Brief interrogation revealed that the Pedaler in fact owns a fleet of 30 antique bikes which all see regular action. Despite his advancing years (as a side note I have decided that my twilight years shall be accompanied by a handlebar moustache, its a bucket list thing.) he has completed full tours on these magnificent machines including a 700 mile tour across Germany and Austria and an epic journey across America that saw him climbing to a finale in mile high Denver City.
I very quickly came to a few cycling related conclusions. For one thing none of us modern bike users can moan about gearing, braking, handling, comfort or safety. For another I am pretty sure that the will power of a guy willing to ride a bike such as that up Austrian mountain roads would destroy me in most character strength tests.

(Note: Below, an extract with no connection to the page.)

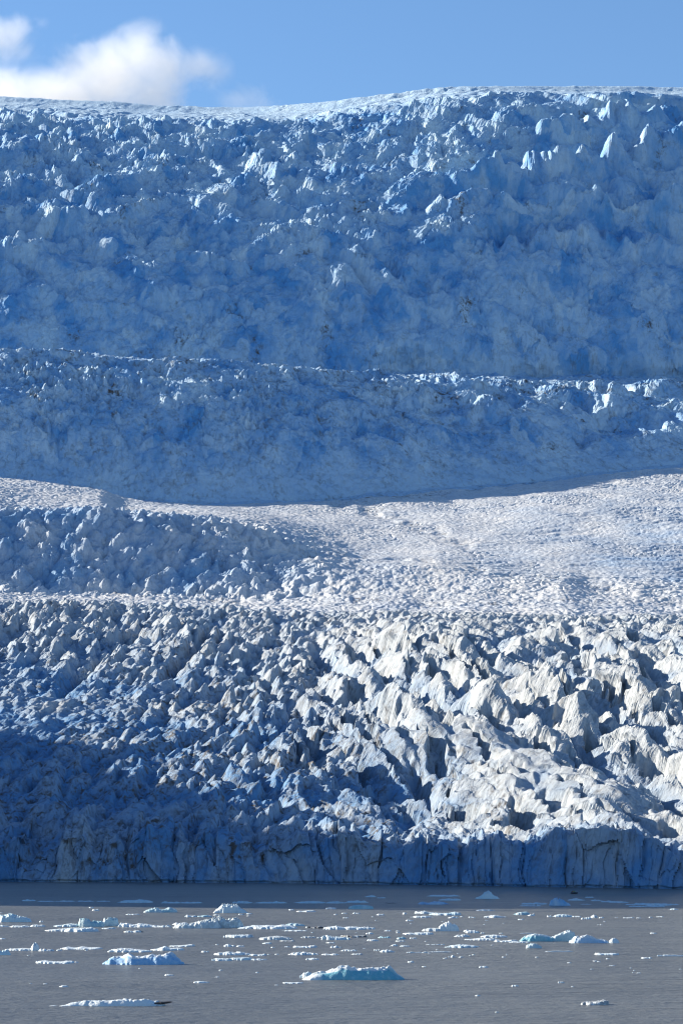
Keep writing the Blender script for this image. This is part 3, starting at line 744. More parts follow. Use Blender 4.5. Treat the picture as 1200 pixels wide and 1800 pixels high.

But it was the technology of this ancient, beautifully built velocipede (which incidentally was 100% original, including bearings, with the only exception being the solid rubber tyres and the rubber pedal blocks!!) that really got my mind thinking about our bikes. The pilot of this wondrous beast told me that in his collection drive designs, wheel sizes, frame shapes and even materials vary hugely. It was a truly innovative time for cycling.
In the last hundred years or so we seem to have landed on a fairly solid platform for efficient bike design. A couple of matched wheels, frame mounted drive, pneumatic tyres etc. I don’t want to offend any of our skinny tyred tarmac loving comrades but I recently purchased a road bike. It was the first of its genre I have owned in approaching 20 years and guess what? It was nearly identical to my last one. Both were roughly the same shape, they are/were both made from large diameter Aluminium tubes. Both ran side pull calliper brakes. In fact the only appreciable difference was the addition of 3 extra sprockets at the back and integration of the gear shifter to the brake lever.
In the last 30 years my mountain bikes have been consistently evolving. From steel frames and rigid forks through to fully suspended carbon fibre masterpieces. We’ve travelled through elevated chainstay frame design, biopace chainsets, elastomer damping stems, cantilever brakes, U brakes, V brakes, disk brakes. We’ve dabbled with mad suspension designs, air dampers, coil dampers, single pivot, VPP designs. Maxles, Axles and tugs. Single speed, hub gears, even gearbox bikes. You name it and its all been out there and the best bit? It still is.
Even now we’re as a sport opening our minds to new wheel sizes. 29”, 27.5”, 26”… Every new idea, every new material, every new concept literally allows us to move faster, further and for longer than ever before. Can you think of any other sport that has such rapid and fundamental development occurring although its core technology is over a hundred years young and its market has matured?
As a mountain biker you literally are getting the chance to go where no biker has been before because now its possible to get a bike there. A few minutes of the Red Bull Rampage on Youtube proves that. A chance to explore strange new worlds, to seek out new limits and new boundaries, to boldly go where no wheels have been able to go before……. What a privilege mountain biking is! Live long and prosper friends.